» **TASK INPUT**
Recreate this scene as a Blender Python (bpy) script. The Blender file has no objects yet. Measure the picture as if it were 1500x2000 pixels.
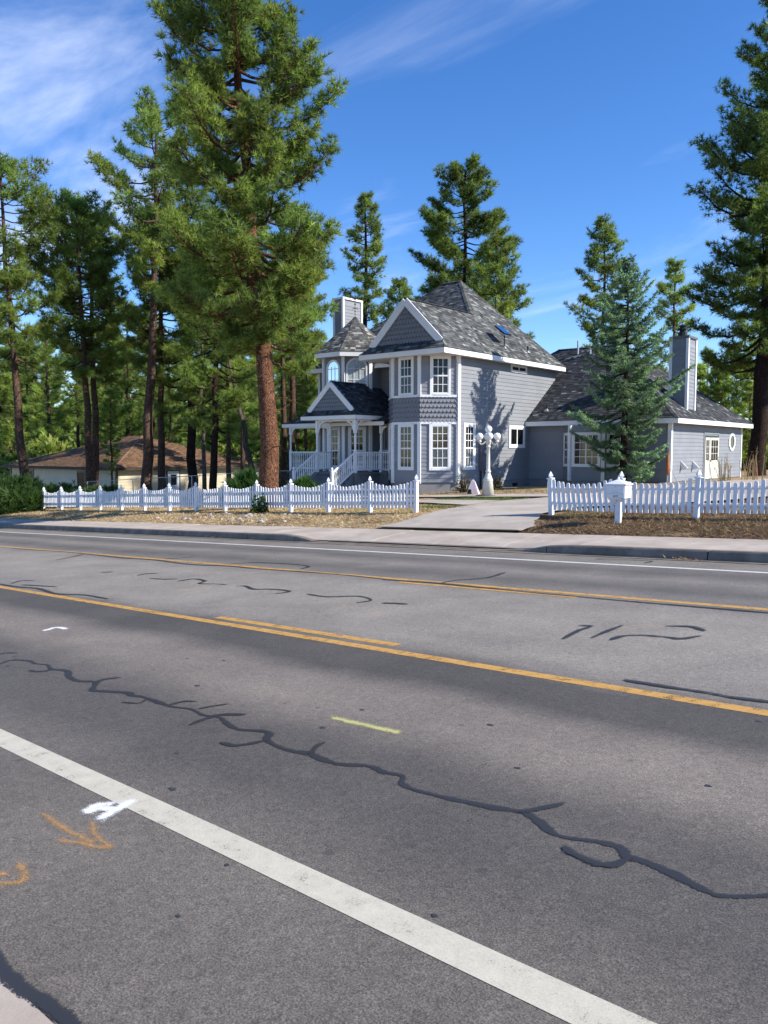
import bpy, bmesh, math, random
import numpy as np
from mathutils import Vector, Matrix

# ------------------------------------------------------------------ camera, sky, sun, exposure
SC = bpy.context.scene
COL = SC.collection
R = math.radians
cam_d = bpy.data.cameras.new('camera'); cam = bpy.data.objects.new('camera', cam_d); COL.objects.link(cam)
cam.location = (0, 0, 1.6)
cam.rotation_euler = (R(90 - 4.398), 0, R(42.126))
cam_d.sensor_fit = 'VERTICAL'; cam_d.sensor_height = 36; cam_d.sensor_width = 27; cam_d.lens = 28.08
cam_d.clip_start = .05; cam_d.clip_end = 3000
SC.camera = cam
SC.view_settings.view_transform = 'Standard'; SC.view_settings.look = 'None'
SC.view_settings.gamma = 1; SC.view_settings.use_curve_mapping = False
SC.view_settings.exposure = 0.88

SUN_AZ, SUN_EL = R(26), R(34)          # azimuth from +X towards +Y
sdir = Vector((math.cos(SUN_AZ) * math.cos(SUN_EL), math.sin(SUN_AZ) * math.cos(SUN_EL), math.sin(SUN_EL)))
sun_d = bpy.data.lights.new('sun', 'SUN'); sun_d.energy = 4.3; sun_d.angle = R(.53); sun_d.color = (1, .93, .81)
sun = bpy.data.objects.new('sun', sun_d); COL.objects.link(sun)
sun.rotation_euler = sdir.to_track_quat('Z', 'Y').to_euler(); sun.location = (40, 20, 40)

W = bpy.data.worlds.new('World'); SC.world = W; W.use_nodes = True
nt = W.node_tree; N = nt.nodes; L = nt.links
bg = N['Background']; bg.inputs[1].default_value = .15
sky = N.new('ShaderNodeTexSky'); sky.sky_type = 'NISHITA'; sky.sun_disc = False
sky.sun_elevation = SUN_EL; sky.sun_rotation = R(90) - SUN_AZ; sky.altitude = 2000; sky.air_density = 1.0; sky.dust_density = .25; sky.ozone_density = 2.2
hs = N.new('ShaderNodeHueSaturation'); hs.inputs['Hue'].default_value = .509; hs.inputs['Saturation'].default_value = 1.28; hs.inputs['Value'].default_value = .86
L.new(sky.outputs[0], hs.inputs['Color'])
tc = N.new('ShaderNodeTexCoord')
def wmath(op, a, b=None, clamp=False):
    n = N.new('ShaderNodeMath'); n.operation = op; n.use_clamp = clamp
    for i, v in enumerate((a, b)):
        if v is None: continue
        if isinstance(v, (int, float)): n.inputs[i].default_value = v
        else: L.new(v, n.inputs[i])
    return n.outputs[0]
# wispy clouds: the view direction projected on a high layer, stretched noise
sep = N.new('ShaderNodeSeparateXYZ'); L.new(tc.outputs['Generated'], sep.inputs[0])
zz = wmath('MAXIMUM', sep.outputs[2], .03)
zz = wmath('ADD', zz, .12)
cxy = N.new('ShaderNodeCombineXYZ')
L.new(wmath('DIVIDE', sep.outputs[0], zz), cxy.inputs[0]); L.new(wmath('DIVIDE', sep.outputs[1], zz), cxy.inputs[1])
mp = N.new('ShaderNodeMapping'); mp.inputs['Rotation'].default_value = (0, 0, R(35)); mp.inputs['Scale'].default_value = (.55, 1.15, 1); mp.inputs['Location'].default_value = (.8, 1.7, 0)
L.new(cxy.outputs[0], mp.inputs[0])
nz = N.new('ShaderNodeTexNoise'); nz.inputs['Scale'].default_value = 1.6; nz.inputs['Detail'].default_value = 9; nz.inputs['Roughness'].default_value = .58; nz.inputs['Distortion'].default_value = .5
L.new(mp.outputs[0], nz.inputs[0])
nz2 = N.new('ShaderNodeTexNoise'); nz2.inputs['Scale'].default_value = .55; nz2.inputs['Detail'].default_value = 3
L.new(mp.outputs[0], nz2.inputs[0])
# the cloud bank to the west (left of the street), a thin one behind the house
def lobe(az, el, width):
    d = Vector((-math.sin(R(az)) * math.cos(R(el)), math.cos(R(az)) * math.cos(R(el)), math.sin(R(el))))
    vm = N.new('ShaderNodeVectorMath'); vm.operation = 'DOT_PRODUCT'; L.new(tc.outputs['Generated'], vm.inputs[0]); vm.inputs[1].default_value = d
    mr = N.new('ShaderNodeMapRange'); mr.interpolation_type = 'SMOOTHSTEP'; L.new(vm.outputs['Value'], mr.inputs[0])
    mr.inputs[1].default_value = math.cos(R(width)); mr.inputs[2].default_value = 1; mr.inputs[3].default_value = 0; mr.inputs[4].default_value = 1
    return mr.outputs[0]
bank = wmath('MAXIMUM', wmath('MAXIMUM', lobe(75, 11, 20), lobe(66, 24, 15)), wmath('MULTIPLY', lobe(42.5, 14.5, 5.5), .85))
bank = wmath('MAXIMUM', bank, wmath('MULTIPLY', lobe(30, 34, 8), .45))
bank = wmath('MAXIMUM', bank, wmath('MULTIPLY', lobe(21, 16, 6), .3))
cov = wmath('ADD', wmath('MULTIPLY', nz.outputs[0], .95), wmath('MULTIPLY', nz2.outputs[0], .25))
cov = wmath('ADD', cov, wmath('MULTIPLY', bank, .14))
mrc = N.new('ShaderNodeMapRange'); mrc.interpolation_type = 'SMOOTHSTEP'; L.new(cov, mrc.inputs[0])
mrc.inputs[1].default_value = .63; mrc.inputs[2].default_value = 1.08; mrc.inputs[3].default_value = 0; mrc.inputs[4].default_value = .85
mx = N.new('ShaderNodeMix'); mx.data_type = 'RGBA'
L.new(mrc.outputs[0], mx.inputs['Factor']); L.new(hs.outputs[0], mx.inputs[6]); mx.inputs[7].default_value = (4.6, 5.0, 6.0, 1)
L.new(mx.outputs[2], bg.inputs[0])

# ------------------------------------------------------------------ materials
def _nodes(name):
    m = bpy.data.materials.new(name); m.use_nodes = True
    return m, m.node_tree.nodes, m.node_tree.links, m.node_tree.nodes['Principled BSDF']
def rgb(c): return (c[0], c[1], c[2], 1)
def add_math(n, l, op, a, b=None, clamp=False):
    k = n.new('ShaderNodeMath'); k.operation = op; k.use_clamp = clamp
    for i, v in enumerate((a, b)):
        if v is None: continue
        if isinstance(v, (int, float)): k.inputs[i].default_value = v
        else: l.new(v, k.inputs[i])
    return k.outputs[0]
def add_noise(n, l, vec, scale, detail=4, rough=.55, dist=0):
    k = n.new('ShaderNodeTexNoise'); k.inputs['Scale'].default_value = scale; k.inputs['Detail'].default_value = detail
    k.inputs['Roughness'].default_value = rough; k.inputs['Distortion'].default_value = dist
    if vec is not None: l.new(vec, k.inputs['Vector'])
    return k.outputs[0]
def add_ramp(n, l, fac, stops):
    k = n.new('ShaderNodeValToRGB'); l.new(fac, k.inputs[0]); e = k.color_ramp.elements
    while len(e) < len(stops): e.new(.5)
    for i, (p, c) in enumerate(stops): e[i].position = p; e[i].color = rgb(c) if len(c) == 3 else c
    return k.outputs[0]
def add_mix(n, l, f, a, b, mode='MIX'):
    k = n.new('ShaderNodeMix'); k.data_type = 'RGBA'; k.blend_type = mode
    for i, v in ((0, f), (6, a), (7, b)):
        if isinstance(v, (int, float)): k.inputs[i].default_value = v
        elif isinstance(v, tuple): k.inputs[i].default_value = rgb(v)
        else: l.new(v, k.inputs[i])
    return k.outputs[2]
def add_bump(n, l, p, h, strength, dist=.01):
    k = n.new('ShaderNodeBump'); k.inputs['Strength'].default_value = strength; k.inputs['Distance'].default_value = dist
    l.new(h, k.inputs['Height']); l.new(k.outputs[0], p.inputs['Normal'])
def pmat(name, c1, c2, scale=3, rough=.7, bump=0., bdist=.01, bscale=None, rnd=0., pos=True, lo=.35, hi=.65, detail=5, dirt=None, spec=.3):
    m, n, l, p = _nodes(name)
    if pos: vec = n.new('ShaderNodeNewGeometry').outputs['Position']
    else: vec = n.new('ShaderNodeTexCoord').outputs['Object']
    f = add_noise(n, l, vec, scale, detail)
    c = add_ramp(n, l, f, [(lo, c1), (hi, c2)])
    if dirt:
        f2 = add_noise(n, l, vec, dirt[1], 6, .65)
        fr = add_ramp(n, l, f2, [(dirt[2], (0, 0, 0)), (dirt[2] + .2, (1, 1, 1))])
        c = add_mix(n, l, add_math(n, l, 'MULTIPLY', fr, dirt[3]), c, dirt[0])
    if rnd:
        oi = n.new('ShaderNodeObjectInfo')
        v = add_math(n, l, 'ADD', add_math(n, l, 'MULTIPLY', oi.outputs['Random'], rnd), 1 - rnd / 2)
        k = n.new('ShaderNodeHueSaturation'); l.new(v, k.inputs['Value']); l.new(c, k.inputs['Color']); c = k.outputs[0]
    l.new(c, p.inputs['Base Color']); p.inputs['Roughness'].default_value = rough; p.inputs['Specular IOR Level'].default_value = spec
    if bump: add_bump(n, l, p, add_noise(n, l, vec, bscale or scale * 6, 4), bump, bdist)
    return m
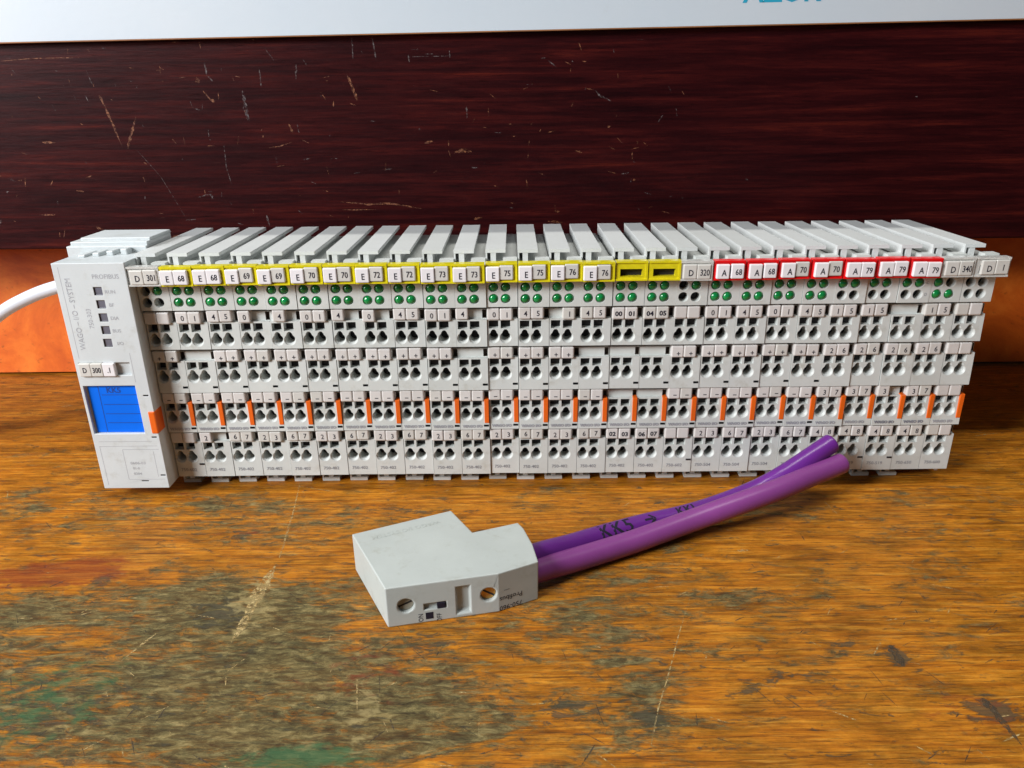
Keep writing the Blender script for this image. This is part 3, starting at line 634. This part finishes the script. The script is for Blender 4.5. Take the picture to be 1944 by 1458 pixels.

» **WORK TO DO**
Make an exact copy of the lines from the top of the material through the line with "sun.rotation_euler = sdir.to_track_quat('Z', 'Y').to_euler();", pictures excluded.

» **THE OUTPUT**
Recreate this scene as a Blender Python (bpy) script. The Blender file has no objects yet. Measure the picture as if it were 1500x2000 pixels.
import bpy, bmesh, math, random
import numpy as np
from mathutils import Vector, Matrix

# ------------------------------------------------------------------ camera, sky, sun, exposure
SC = bpy.context.scene
COL = SC.collection
R = math.radians
cam_d = bpy.data.cameras.new('camera'); cam = bpy.data.objects.new('camera', cam_d); COL.objects.link(cam)
cam.location = (0, 0, 1.6)
cam.rotation_euler = (R(90 - 4.398), 0, R(42.126))
cam_d.sensor_fit = 'VERTICAL'; cam_d.sensor_height = 36; cam_d.sensor_width = 27; cam_d.lens = 28.08
cam_d.clip_start = .05; cam_d.clip_end = 3000
SC.camera = cam
SC.view_settings.view_transform = 'Standard'; SC.view_settings.look = 'None'
SC.view_settings.gamma = 1; SC.view_settings.use_curve_mapping = False
SC.view_settings.exposure = 0.88

SUN_AZ, SUN_EL = R(26), R(34)          # azimuth from +X towards +Y
sdir = Vector((math.cos(SUN_AZ) * math.cos(SUN_EL), math.sin(SUN_AZ) * math.cos(SUN_EL), math.sin(SUN_EL)))
sun_d = bpy.data.lights.new('sun', 'SUN'); sun_d.energy = 4.3; sun_d.angle = R(.53); sun_d.color = (1, .93, .81)
sun = bpy.data.objects.new('sun', sun_d); COL.objects.link(sun)
sun.rotation_euler = sdir.to_track_quat('Z', 'Y').to_euler(); sun.location = (40, 20, 40)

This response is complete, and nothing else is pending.